Berliner Zeitung, 05.08.2005

The Interior Minister of the former East German state of Brandenburg Jörg Schönbohm (CDU) responded with something other than prudent diplomacy to the gruesome discovery this week that a Brandenburg woman had given birth to and murdered nine babies between 1988 and 1999. Schönbohm, formerly a West German general, said that the brutal incident reflects a more general "proletarianization and dilapidation" of the former East Germany. His remarks sparked outrage in all parties, including his own. In an editorial, Frank Junghänel credits Schönbohm with addressing important problems afflicting the East - the "inclination towards violence" and "lack of participation" in civil life - but says he does so in the wrong context. "When Jörg Schönbohm says proletarianization, he means a brutalisation in social life, which is not only to be observed in Brandenburg. Five million unemployed in a country that traditionally saw itself as a workers' state and to which the West is now building monuments, leads to a general loss of the self-confidence and self-worth that employment once instilled. A further cause of the increasing dilapidation of society may be the de-proletarianisation of communal life. The word proletariat was not an insult in the East. Maybe that's where the misunderstanding begins."


Die Welt, 05.08.2005


Ralf Dahrendorf, former European Commissioner for Germany and a member of the British House of Lords, sees the widespread rejection of the market economy and globalisation in Germany and France as a reflection of deep seated cultural values. He is sceptical of the visions that these counties project. "In reality, Europe’s much-vaunted social model is more dream than reality, the dream of a cosy world in which a benevolent state looks after us. This world has ceased to be viable as ever more claimants for assistance make costs unaffordable.... Some people - and even a few politicians - are drawing the right conclusions from this. They know that ultimately we all must rely on our own initiative and effort, and they make use of the opportunities of open markets. But others in Europe treat such attitudes like a cartoon whose caption either in French or German would read: 'Self-reliance is absolutely important, we depend on politics for it'." (English text here)

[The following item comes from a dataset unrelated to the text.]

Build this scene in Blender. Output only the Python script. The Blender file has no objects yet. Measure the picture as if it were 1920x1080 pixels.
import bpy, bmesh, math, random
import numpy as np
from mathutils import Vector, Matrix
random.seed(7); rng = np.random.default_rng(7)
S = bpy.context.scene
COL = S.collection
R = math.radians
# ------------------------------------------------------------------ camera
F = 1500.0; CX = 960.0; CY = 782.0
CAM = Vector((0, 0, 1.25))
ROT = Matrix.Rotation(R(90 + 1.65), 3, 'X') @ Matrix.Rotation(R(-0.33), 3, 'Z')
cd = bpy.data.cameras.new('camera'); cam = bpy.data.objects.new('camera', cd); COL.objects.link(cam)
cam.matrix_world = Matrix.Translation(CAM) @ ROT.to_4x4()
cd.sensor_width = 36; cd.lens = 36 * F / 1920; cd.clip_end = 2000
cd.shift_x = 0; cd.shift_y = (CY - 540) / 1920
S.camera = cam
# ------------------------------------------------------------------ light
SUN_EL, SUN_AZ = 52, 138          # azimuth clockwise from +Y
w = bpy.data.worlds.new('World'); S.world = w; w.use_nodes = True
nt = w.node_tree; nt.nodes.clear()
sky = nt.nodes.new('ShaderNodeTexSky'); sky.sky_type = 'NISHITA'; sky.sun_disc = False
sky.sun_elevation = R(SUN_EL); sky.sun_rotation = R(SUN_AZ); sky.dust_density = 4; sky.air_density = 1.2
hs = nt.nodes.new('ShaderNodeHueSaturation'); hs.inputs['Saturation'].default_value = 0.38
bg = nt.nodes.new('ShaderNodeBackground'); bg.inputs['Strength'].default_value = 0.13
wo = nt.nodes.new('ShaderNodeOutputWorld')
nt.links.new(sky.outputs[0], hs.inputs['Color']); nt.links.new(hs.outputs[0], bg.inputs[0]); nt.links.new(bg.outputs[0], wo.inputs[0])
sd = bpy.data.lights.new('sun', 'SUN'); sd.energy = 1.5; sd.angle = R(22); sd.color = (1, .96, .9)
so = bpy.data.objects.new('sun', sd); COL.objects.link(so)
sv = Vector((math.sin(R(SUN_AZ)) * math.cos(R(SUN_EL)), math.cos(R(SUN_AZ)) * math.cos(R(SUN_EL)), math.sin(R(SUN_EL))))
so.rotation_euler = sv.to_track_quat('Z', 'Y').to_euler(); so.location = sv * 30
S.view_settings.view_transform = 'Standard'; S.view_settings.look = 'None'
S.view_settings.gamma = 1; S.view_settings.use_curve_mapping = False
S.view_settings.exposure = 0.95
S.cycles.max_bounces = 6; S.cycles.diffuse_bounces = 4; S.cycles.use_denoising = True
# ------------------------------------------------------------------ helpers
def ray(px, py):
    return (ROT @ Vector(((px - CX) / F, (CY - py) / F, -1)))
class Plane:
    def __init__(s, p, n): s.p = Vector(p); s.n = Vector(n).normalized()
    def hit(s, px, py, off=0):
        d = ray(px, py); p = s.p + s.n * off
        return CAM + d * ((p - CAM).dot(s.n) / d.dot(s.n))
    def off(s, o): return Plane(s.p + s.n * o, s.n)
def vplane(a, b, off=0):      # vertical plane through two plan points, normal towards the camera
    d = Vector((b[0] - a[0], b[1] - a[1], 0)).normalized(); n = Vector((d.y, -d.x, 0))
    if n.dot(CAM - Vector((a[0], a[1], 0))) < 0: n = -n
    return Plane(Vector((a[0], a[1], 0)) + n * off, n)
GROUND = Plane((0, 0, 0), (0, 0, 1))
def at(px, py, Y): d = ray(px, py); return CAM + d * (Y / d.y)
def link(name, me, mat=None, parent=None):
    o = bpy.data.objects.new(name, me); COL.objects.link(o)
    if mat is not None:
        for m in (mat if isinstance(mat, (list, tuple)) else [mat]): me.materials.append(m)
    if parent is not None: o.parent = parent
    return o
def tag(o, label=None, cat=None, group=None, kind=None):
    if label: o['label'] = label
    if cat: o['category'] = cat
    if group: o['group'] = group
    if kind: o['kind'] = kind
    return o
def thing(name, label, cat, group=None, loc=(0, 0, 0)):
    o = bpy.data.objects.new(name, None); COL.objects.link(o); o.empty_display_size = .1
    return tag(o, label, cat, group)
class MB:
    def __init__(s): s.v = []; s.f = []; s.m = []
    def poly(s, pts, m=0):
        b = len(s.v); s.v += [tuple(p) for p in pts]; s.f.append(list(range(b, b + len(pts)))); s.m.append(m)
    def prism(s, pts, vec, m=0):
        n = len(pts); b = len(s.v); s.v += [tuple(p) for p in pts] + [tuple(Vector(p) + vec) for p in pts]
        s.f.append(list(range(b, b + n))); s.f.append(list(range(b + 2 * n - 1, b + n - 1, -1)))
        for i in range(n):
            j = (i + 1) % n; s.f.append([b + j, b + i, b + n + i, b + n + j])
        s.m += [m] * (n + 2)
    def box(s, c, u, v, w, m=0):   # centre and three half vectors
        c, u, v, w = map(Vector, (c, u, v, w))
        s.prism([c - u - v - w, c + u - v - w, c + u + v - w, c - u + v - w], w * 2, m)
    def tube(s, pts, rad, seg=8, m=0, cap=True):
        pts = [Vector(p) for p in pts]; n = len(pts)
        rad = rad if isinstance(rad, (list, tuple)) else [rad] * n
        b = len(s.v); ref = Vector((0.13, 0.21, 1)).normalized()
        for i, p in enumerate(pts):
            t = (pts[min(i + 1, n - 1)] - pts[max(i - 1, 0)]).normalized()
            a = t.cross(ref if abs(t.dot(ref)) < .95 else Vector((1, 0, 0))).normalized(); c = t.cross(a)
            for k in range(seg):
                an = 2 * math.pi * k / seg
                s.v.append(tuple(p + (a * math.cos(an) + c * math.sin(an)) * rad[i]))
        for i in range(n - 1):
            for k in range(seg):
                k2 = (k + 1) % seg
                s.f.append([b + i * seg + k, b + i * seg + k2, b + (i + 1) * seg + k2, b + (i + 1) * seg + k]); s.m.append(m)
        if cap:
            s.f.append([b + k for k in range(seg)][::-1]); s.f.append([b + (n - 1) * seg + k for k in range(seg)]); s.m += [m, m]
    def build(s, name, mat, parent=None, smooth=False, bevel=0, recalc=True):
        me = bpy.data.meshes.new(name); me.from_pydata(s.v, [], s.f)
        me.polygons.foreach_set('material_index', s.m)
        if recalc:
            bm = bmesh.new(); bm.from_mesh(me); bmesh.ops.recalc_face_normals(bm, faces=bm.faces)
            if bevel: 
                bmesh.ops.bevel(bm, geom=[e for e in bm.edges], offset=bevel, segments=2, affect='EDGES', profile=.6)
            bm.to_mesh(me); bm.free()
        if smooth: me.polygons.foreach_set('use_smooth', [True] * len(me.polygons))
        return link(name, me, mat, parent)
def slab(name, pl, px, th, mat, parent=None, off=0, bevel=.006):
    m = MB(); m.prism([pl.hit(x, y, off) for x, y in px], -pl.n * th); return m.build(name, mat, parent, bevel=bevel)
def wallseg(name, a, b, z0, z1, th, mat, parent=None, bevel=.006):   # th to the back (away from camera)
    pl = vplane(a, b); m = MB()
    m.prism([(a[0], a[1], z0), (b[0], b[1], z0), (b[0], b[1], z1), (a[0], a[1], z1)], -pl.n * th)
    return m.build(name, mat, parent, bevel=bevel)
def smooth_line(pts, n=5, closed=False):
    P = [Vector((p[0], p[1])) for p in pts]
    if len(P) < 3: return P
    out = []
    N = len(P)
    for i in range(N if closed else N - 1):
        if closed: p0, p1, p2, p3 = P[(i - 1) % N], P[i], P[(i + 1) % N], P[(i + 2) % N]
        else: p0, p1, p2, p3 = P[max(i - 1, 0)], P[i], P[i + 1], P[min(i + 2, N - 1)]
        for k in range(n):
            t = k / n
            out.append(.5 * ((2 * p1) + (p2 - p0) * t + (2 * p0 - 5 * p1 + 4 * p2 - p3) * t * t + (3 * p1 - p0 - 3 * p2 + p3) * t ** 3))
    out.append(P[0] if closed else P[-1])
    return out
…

Frankfurter Rundschau, 05.08.2005


The East German Palace of the Republic is about to be demolished and the Stadtschloss is set to be reconstructed on the site. 'But in the quiet after final word was spoken, someone can still call 'Yes, but...!'", writes Silke Hohmann. Which is why she's so happy about the architecture project "Der Berg" (the mountain) by Benjamin Foerster-Baldenius (the last of a series of art projects involving the palace) "The 'but' glares back at you because the plan is not 'Schloss not Palace" but 'get rid of the Palace, no money for the Schloss yet'. The ensuing space could of course easily be used as a camping site ... but that would mean the end of a unique landmark. Because the Palast is a spectacle, and interventions like that of Foerster-Baldenius are more than just events you have to pay for. 'Der Berg' might not be a city planner's summit, but it could become the discursive peak of the Berlin Summer." The mountain, Hohmann writes "is growing like a mysterious crystal, an iceberg blue backlit prism construction in the inside of the Palace, between the steel girders of the building's gutted shell which is waiting to be torn down." The mountain eventually grow "through" the walls and reach 44 meters into the sky.